What is required: Extract, from the listing that follows, each line containing the word "ceiling".

Recorded data:
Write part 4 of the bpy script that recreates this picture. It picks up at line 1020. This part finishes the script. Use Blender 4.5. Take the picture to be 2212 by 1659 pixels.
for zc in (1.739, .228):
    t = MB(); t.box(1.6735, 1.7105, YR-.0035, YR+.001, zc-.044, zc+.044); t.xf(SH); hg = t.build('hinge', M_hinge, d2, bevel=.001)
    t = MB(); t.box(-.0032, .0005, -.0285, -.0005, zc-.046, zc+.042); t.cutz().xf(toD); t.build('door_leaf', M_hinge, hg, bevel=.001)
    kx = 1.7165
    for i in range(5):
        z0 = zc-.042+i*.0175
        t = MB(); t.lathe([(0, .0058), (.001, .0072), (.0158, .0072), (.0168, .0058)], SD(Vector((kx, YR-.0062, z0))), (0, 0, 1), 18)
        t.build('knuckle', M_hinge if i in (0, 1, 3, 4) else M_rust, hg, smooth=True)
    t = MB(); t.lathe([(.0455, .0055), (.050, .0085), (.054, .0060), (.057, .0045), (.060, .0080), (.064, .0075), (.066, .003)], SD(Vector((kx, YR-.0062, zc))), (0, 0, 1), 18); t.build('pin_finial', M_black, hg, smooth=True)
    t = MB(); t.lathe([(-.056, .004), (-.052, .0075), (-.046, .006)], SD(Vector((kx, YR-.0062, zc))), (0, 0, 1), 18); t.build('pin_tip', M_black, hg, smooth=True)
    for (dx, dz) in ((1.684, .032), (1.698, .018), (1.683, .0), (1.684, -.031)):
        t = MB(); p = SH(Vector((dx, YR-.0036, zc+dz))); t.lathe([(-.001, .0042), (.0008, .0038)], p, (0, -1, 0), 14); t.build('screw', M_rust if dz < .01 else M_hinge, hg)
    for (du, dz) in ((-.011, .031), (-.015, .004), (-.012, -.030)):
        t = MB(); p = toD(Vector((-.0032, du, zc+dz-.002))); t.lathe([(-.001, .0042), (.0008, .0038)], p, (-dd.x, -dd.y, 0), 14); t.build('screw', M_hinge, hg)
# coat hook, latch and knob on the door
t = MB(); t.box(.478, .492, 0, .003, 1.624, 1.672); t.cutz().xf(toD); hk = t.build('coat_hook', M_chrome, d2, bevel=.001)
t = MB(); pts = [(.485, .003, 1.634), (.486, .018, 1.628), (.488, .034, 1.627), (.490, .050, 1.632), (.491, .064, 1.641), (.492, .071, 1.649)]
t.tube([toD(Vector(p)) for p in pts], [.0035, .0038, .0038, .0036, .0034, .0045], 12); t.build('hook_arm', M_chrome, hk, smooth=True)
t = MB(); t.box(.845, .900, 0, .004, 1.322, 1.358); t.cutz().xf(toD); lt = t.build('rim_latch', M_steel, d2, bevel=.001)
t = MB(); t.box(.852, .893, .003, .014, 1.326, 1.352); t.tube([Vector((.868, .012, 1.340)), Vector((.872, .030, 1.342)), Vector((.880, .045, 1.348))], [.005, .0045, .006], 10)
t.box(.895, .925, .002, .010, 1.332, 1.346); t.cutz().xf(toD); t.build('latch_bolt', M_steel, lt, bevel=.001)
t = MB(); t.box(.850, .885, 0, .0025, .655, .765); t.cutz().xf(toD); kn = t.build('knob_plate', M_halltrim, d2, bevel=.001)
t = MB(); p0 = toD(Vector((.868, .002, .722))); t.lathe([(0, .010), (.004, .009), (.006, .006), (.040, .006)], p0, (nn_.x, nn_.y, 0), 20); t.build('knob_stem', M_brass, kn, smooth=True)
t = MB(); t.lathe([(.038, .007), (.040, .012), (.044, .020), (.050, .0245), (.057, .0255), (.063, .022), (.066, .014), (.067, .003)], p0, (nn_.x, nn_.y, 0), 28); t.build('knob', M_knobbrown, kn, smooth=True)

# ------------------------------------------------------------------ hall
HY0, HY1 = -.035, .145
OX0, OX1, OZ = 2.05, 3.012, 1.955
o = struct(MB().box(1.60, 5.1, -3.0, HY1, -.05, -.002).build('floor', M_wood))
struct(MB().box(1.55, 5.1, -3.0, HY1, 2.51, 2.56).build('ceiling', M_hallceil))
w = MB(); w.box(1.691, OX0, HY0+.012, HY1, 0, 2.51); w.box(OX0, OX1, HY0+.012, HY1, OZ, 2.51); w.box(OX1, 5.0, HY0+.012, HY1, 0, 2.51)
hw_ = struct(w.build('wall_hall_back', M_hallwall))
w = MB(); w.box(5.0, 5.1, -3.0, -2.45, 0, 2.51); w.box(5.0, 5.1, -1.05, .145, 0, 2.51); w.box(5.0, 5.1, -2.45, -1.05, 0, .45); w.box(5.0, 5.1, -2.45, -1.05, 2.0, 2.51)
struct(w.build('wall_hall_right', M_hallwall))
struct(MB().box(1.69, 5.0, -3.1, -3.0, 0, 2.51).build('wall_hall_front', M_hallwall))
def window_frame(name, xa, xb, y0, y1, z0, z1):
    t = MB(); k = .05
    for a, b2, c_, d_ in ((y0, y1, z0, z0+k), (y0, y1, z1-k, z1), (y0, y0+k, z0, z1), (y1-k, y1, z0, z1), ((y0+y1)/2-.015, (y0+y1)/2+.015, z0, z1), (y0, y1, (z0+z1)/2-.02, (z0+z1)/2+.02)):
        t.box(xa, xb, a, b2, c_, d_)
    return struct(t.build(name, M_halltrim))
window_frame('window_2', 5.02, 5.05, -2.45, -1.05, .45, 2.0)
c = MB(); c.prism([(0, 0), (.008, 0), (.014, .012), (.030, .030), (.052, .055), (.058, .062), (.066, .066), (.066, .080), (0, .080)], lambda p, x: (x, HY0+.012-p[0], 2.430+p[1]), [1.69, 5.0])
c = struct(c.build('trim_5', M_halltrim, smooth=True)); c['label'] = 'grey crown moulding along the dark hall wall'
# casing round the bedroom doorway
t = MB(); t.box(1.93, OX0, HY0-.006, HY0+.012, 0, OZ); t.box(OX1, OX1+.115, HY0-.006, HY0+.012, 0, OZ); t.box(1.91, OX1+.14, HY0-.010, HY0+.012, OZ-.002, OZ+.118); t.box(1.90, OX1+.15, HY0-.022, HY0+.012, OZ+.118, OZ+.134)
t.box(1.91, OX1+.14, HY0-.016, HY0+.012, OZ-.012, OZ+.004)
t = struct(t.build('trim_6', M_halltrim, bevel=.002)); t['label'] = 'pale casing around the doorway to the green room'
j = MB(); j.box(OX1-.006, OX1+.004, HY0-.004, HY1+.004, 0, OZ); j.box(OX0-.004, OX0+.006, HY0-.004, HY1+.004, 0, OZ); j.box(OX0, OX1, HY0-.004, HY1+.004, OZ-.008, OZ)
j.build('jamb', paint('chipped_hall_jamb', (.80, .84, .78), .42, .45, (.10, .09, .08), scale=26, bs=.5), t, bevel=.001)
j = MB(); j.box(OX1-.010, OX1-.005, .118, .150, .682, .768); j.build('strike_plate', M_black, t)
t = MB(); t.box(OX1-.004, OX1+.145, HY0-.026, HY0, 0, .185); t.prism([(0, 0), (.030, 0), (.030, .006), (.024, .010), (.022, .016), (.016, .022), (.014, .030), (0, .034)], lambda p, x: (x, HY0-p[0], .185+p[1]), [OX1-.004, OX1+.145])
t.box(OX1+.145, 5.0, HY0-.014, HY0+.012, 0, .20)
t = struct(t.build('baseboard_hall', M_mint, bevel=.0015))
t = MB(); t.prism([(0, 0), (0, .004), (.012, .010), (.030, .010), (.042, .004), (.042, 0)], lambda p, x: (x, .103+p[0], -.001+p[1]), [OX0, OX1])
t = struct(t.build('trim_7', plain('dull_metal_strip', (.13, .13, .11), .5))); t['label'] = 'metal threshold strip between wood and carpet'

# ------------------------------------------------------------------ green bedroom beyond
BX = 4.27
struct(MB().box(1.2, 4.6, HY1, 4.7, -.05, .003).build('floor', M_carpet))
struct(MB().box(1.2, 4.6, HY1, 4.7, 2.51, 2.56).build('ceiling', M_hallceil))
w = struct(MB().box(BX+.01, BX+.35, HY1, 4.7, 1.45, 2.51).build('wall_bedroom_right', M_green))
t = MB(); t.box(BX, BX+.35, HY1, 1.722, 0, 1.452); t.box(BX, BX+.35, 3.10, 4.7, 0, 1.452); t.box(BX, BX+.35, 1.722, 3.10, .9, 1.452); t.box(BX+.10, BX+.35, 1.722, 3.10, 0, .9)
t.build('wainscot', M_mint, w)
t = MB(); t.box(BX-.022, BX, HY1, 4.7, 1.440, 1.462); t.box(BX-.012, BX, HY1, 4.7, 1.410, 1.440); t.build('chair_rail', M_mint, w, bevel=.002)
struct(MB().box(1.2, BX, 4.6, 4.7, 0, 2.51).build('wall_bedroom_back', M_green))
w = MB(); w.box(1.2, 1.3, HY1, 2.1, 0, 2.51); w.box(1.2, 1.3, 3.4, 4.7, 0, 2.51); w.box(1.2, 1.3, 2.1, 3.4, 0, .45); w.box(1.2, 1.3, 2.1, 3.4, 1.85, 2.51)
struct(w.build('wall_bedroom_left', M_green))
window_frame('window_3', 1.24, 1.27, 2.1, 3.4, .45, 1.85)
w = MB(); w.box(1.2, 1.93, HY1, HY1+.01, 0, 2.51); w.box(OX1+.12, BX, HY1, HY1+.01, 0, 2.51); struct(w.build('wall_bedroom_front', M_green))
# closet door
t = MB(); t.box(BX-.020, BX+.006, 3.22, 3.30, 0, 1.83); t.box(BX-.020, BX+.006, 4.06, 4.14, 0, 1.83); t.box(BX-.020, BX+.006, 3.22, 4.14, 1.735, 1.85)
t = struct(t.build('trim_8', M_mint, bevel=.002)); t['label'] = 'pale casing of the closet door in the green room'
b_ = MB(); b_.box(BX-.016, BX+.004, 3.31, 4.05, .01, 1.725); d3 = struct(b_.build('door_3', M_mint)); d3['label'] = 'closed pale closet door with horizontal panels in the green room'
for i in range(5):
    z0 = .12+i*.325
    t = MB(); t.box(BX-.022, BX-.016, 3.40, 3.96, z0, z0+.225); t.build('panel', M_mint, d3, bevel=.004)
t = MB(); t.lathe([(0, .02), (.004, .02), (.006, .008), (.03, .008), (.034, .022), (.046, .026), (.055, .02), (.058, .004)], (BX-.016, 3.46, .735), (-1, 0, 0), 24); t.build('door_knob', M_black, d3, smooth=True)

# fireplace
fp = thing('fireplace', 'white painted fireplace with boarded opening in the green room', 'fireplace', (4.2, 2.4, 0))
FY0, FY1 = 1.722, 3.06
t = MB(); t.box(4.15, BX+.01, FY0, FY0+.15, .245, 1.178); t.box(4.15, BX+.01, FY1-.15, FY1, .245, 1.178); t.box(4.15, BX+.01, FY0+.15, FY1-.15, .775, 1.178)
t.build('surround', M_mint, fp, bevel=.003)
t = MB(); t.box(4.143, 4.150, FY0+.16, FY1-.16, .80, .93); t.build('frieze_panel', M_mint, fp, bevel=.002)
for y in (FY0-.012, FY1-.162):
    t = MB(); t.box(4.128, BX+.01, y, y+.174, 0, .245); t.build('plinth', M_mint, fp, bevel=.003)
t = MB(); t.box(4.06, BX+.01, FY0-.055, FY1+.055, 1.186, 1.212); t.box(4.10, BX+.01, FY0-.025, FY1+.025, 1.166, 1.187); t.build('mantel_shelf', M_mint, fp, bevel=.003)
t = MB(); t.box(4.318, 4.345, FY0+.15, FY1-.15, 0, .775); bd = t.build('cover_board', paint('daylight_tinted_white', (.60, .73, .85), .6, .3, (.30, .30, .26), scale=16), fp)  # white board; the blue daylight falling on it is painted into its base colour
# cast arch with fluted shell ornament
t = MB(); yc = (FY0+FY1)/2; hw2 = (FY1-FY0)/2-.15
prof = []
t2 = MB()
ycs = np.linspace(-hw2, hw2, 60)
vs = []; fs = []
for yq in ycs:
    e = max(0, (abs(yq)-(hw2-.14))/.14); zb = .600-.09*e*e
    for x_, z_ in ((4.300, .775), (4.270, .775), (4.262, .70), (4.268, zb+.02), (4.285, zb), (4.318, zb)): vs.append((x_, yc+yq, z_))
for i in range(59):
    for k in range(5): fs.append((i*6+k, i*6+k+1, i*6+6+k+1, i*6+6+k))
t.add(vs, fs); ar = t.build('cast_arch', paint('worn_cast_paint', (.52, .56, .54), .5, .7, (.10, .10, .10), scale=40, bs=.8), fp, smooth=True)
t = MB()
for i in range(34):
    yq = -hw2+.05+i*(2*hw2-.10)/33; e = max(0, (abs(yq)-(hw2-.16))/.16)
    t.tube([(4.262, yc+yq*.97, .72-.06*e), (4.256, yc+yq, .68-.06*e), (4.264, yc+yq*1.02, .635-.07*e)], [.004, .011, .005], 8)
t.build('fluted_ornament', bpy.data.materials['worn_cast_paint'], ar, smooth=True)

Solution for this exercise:
struct(MB().box(1.55, 5.1, -3.0, HY1, 2.51, 2.56).build('ceiling', M_hallceil))
struct(MB().box(1.2, 4.6, HY1, 4.7, 2.51, 2.56).build('ceiling', M_hallceil))